Hi, Carol. Excellent, yes. I think of it as the kind of book that should be on every writer's bookshelf. Hope you and your husband enjoy your new location.

Sandra Cox said...

Thanks for sharing that information, Elizabeth. I'll have to order it. And a big congrats on finishing your book. That's wonderful!

Elizabeth Varadan, Author said...

Hi, Sandra, thanks for stopping by. I think you will find the book very helpful.

Sandra Cox said...

I'm looking forward to it. Hope you've had a pleasant, productive evening.

Denise Covey said...

I must buy this. I like print craft books too. Glad your writing is going well. Have a wonderful Christmas!

Elizabeth Varadan, Author said...

HI, Denise, I think you'll find it a great addition in your library. You have a great Christmas, too.

Sandra, thanks for stopping by. Have good holidays, and enjoy the book.

Kimberly said...

Yay for getting your mystery written! I'm going to have to check out this book. Thanks for the tip!

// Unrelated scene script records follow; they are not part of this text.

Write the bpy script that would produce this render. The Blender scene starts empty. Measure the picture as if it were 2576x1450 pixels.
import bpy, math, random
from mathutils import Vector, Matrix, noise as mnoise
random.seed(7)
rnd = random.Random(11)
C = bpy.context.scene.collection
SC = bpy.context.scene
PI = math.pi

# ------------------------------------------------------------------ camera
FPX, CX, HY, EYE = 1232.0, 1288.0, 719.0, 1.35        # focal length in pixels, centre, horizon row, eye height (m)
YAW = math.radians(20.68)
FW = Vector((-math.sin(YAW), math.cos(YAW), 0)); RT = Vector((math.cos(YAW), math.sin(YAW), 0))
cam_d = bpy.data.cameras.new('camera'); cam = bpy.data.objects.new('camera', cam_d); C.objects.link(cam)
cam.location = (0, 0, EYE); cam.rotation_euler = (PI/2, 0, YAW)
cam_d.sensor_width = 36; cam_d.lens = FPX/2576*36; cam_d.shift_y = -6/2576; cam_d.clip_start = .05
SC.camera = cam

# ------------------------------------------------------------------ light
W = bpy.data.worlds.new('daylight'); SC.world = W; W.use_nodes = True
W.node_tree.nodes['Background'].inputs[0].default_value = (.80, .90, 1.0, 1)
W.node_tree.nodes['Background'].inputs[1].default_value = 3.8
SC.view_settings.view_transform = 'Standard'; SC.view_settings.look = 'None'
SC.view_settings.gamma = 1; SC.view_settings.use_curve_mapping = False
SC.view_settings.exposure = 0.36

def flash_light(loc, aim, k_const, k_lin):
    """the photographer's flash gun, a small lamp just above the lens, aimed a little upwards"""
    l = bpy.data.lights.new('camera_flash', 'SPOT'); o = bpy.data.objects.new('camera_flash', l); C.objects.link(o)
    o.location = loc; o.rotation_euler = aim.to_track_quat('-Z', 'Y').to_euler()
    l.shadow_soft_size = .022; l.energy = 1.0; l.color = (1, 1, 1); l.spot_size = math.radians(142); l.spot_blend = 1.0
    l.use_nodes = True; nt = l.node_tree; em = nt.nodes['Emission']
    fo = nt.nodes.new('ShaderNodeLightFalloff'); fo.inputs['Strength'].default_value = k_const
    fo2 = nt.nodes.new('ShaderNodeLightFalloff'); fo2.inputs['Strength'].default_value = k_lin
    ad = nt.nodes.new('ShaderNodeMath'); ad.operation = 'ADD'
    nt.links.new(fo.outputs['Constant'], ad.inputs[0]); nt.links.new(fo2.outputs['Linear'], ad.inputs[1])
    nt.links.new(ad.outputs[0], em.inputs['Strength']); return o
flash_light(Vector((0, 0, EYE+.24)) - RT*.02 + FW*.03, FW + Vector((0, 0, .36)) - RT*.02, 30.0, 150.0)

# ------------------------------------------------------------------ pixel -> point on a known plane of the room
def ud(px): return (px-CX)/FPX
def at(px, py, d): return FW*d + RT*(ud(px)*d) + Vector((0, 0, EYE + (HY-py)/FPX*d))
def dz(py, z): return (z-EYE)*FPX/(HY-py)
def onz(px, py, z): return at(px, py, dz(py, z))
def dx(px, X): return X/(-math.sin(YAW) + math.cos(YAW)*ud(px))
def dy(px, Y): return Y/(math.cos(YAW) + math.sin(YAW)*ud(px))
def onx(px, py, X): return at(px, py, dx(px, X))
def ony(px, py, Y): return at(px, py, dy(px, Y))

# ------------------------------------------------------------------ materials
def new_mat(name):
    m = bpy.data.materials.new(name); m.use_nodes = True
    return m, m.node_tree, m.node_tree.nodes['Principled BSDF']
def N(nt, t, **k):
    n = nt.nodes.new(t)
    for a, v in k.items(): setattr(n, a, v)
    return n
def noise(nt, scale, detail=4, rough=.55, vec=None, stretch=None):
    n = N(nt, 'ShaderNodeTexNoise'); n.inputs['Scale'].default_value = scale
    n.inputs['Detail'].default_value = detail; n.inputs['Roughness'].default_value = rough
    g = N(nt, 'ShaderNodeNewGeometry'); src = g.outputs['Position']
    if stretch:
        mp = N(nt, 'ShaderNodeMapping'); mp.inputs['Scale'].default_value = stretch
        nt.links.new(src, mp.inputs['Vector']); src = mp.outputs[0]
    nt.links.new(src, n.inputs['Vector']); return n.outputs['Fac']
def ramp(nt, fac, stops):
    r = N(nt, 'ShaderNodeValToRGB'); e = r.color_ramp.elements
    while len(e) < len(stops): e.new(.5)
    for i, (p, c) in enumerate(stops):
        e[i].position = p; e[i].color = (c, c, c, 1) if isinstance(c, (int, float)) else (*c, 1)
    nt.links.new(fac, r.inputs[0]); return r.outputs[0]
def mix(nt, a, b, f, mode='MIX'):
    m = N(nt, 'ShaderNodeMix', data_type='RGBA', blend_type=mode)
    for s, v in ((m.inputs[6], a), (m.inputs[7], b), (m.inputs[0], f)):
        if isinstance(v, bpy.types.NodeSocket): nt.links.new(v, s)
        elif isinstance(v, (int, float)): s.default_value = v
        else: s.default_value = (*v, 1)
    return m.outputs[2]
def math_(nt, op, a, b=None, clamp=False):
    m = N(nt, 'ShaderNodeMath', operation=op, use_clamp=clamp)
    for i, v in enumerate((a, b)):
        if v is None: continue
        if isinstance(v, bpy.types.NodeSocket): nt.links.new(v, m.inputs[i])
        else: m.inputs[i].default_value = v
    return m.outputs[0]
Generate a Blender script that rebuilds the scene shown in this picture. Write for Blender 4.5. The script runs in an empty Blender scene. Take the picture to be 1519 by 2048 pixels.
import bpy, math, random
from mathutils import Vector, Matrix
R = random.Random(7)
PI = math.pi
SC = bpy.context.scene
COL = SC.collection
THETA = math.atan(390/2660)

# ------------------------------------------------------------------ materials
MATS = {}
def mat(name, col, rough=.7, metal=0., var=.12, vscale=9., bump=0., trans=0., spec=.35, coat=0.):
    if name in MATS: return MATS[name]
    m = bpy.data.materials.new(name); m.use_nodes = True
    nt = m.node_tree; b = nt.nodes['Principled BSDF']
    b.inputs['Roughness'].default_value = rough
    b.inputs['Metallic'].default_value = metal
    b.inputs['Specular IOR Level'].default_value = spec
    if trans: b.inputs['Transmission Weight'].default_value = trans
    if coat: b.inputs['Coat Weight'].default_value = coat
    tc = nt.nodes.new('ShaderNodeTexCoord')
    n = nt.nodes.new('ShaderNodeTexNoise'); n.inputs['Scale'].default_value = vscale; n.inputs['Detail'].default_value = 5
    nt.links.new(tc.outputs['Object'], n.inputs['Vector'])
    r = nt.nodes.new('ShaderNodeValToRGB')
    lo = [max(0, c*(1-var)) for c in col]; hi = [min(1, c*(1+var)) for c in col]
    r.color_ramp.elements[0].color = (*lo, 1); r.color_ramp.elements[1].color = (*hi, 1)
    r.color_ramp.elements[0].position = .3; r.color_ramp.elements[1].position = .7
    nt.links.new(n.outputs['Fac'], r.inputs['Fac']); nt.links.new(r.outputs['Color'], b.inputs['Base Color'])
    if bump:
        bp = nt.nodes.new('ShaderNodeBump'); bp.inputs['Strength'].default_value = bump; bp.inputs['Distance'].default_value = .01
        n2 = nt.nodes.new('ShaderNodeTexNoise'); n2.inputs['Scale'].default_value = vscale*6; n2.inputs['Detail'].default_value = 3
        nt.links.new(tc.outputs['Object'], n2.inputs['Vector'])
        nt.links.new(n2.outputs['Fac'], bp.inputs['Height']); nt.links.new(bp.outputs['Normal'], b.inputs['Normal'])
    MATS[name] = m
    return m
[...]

Elizabeth Varadan, Author said...

Hi, Kimberly. I'm happy to have finished this draft, but still have a lot of work ahead ofme. Meanwhile, do check out the book. You won't be sorry. Have a great day.

Wendy said...

Most interesting, indeed.

Many thanks, Elizabeth, and a very Merry Christmas to you and yours :)

Elizabeth Varadan, Author said...

Thanks, Wendy, and you have happy holidays, too.

Victoria Lindstrom said...

Thanks for the tip on the book, Elizabeth. I'll definitely pick a copy up. Happy Holidays!

Elizabeth Varadan, Author said...

Hi, Victoria, I read one of his novels, too. I always do that to see if authors of "how to" books can do what they say. He's a master. His characters stick with you long after you close the book.

Best wishes to you and Michael for great holidays.

Rachna Chhabria said...

Hi Elizabeth,
Happy Holidays, Merry Christmas and a Very Happy New Year to you and Rajan.

Elizabeth Varadan, Author said...

Thanks, Rachna, and our best wishes to you, too!

Editors At Work said...

Thanks for the tip on the writing craft book. Wishing you a very Merry Christmas and a happy prosperous New Year!

Elizabeth Varadan, Author said...

Dear Editors, thanks for stopping by. It's a great book, and I hope you get it and like it. Best wishes to you, too, for happy holidays.

Mayra Calvani said...

Congrats on completing your mystery, Elizabeth. What a wonderful way to finish the year. :-)

Happy New Year!

Mayra (Mayra's Secret Bookcase)

Elizabeth Varadan, Author said...

Thanks, Myra! I'm starting to work on the rewrite today. You have a happy new year too.